◆ **Task description**
Extract the first line through the line containing "scene.camera = cam" from the listing below, exactly as written.

● ● ●

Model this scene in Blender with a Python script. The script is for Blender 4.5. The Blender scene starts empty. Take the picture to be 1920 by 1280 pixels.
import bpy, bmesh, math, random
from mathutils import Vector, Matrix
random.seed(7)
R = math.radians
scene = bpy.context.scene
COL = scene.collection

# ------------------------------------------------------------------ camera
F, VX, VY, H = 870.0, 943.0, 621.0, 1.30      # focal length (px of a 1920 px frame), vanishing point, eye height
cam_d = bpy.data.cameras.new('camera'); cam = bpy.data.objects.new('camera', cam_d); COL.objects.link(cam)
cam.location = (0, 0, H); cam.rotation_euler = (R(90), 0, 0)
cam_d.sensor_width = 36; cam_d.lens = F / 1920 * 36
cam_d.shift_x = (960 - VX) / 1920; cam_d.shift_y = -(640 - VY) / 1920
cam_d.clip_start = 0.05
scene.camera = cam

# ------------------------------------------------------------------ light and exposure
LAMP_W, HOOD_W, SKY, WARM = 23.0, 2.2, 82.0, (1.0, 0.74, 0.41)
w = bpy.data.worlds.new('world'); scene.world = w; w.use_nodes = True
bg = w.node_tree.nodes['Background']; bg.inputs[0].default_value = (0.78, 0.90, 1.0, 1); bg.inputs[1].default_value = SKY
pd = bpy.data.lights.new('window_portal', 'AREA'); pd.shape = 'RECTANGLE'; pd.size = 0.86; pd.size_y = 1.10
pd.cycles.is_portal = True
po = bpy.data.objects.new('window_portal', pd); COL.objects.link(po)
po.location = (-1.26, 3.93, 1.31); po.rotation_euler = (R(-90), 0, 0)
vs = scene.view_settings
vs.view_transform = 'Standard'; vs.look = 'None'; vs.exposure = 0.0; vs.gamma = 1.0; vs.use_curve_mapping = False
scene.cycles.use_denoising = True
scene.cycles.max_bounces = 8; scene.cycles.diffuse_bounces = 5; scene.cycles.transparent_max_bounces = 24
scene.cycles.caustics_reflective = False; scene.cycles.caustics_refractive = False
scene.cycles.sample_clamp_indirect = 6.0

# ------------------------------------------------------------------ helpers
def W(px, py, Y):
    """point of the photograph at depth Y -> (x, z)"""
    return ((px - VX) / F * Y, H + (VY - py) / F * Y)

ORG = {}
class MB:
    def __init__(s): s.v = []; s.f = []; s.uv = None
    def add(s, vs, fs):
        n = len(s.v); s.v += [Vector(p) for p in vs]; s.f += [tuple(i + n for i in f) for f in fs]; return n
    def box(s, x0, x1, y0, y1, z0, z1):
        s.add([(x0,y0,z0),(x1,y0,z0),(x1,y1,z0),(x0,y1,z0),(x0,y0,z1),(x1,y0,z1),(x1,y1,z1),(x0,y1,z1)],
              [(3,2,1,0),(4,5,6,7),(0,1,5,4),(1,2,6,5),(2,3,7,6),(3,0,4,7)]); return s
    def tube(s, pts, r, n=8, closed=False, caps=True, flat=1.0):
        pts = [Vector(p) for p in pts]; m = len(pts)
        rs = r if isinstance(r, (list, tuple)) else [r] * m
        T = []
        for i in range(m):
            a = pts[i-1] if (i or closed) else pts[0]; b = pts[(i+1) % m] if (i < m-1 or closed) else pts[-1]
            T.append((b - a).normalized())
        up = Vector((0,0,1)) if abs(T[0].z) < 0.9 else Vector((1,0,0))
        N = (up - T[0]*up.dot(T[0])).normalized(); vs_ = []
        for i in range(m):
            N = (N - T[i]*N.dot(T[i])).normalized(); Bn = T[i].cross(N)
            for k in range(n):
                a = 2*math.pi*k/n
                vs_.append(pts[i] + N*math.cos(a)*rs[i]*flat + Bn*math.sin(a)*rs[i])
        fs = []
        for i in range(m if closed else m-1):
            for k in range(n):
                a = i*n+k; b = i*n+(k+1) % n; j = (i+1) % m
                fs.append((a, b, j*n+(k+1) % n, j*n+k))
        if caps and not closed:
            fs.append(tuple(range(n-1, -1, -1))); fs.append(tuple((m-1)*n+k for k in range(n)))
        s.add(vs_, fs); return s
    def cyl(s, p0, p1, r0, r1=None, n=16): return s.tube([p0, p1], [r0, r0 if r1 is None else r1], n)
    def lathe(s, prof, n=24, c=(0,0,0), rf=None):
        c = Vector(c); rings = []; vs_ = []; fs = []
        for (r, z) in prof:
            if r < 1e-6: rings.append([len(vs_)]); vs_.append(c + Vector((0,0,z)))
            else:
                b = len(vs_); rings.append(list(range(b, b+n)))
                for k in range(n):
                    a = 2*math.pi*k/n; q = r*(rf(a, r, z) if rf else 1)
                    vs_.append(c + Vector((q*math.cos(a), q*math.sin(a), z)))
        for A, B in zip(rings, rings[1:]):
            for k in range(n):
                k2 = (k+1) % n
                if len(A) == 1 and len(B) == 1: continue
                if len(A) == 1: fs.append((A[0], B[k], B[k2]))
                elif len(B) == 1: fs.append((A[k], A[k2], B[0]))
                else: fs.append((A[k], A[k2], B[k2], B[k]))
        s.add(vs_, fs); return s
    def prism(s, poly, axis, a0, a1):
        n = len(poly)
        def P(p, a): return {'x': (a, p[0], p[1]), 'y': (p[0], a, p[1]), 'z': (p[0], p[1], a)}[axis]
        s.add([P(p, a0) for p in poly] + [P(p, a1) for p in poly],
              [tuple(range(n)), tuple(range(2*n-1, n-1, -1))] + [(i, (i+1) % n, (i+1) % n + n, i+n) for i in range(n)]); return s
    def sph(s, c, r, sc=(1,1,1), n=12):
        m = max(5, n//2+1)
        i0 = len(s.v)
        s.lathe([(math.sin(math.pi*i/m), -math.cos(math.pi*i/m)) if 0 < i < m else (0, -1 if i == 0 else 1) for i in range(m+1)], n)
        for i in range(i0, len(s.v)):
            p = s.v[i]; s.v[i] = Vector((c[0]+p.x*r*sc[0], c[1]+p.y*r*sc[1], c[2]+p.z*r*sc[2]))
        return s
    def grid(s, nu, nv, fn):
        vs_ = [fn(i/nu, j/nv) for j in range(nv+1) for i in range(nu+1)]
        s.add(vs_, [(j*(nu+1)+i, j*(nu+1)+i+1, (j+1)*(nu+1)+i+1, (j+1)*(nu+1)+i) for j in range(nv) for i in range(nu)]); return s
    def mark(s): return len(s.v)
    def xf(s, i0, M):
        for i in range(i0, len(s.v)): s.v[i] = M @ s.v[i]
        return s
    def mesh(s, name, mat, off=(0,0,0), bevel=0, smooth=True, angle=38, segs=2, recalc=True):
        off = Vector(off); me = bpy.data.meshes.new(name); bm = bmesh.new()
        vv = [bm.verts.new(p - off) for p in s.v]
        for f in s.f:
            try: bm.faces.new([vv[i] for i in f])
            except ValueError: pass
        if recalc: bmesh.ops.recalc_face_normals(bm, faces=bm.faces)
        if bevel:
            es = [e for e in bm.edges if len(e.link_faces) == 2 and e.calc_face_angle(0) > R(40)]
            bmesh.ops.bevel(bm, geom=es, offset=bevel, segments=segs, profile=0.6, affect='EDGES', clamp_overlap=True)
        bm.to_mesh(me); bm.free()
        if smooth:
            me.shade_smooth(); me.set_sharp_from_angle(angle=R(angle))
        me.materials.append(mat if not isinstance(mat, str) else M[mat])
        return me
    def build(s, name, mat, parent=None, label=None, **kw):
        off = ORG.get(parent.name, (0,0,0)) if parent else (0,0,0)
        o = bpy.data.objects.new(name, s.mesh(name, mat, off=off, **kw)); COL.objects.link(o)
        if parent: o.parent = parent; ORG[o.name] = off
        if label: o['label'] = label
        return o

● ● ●

◆ **Task output**
Model this scene in Blender with a Python script. The script is for Blender 4.5. The Blender scene starts empty. Take the picture to be 1920 by 1280 pixels.
import bpy, bmesh, math, random
from mathutils import Vector, Matrix
random.seed(7)
R = math.radians
scene = bpy.context.scene
COL = scene.collection

# ------------------------------------------------------------------ camera
F, VX, VY, H = 870.0, 943.0, 621.0, 1.30      # focal length (px of a 1920 px frame), vanishing point, eye height
cam_d = bpy.data.cameras.new('camera'); cam = bpy.data.objects.new('camera', cam_d); COL.objects.link(cam)
cam.location = (0, 0, H); cam.rotation_euler = (R(90), 0, 0)
cam_d.sensor_width = 36; cam_d.lens = F / 1920 * 36
cam_d.shift_x = (960 - VX) / 1920; cam_d.shift_y = -(640 - VY) / 1920
cam_d.clip_start = 0.05
scene.camera = cam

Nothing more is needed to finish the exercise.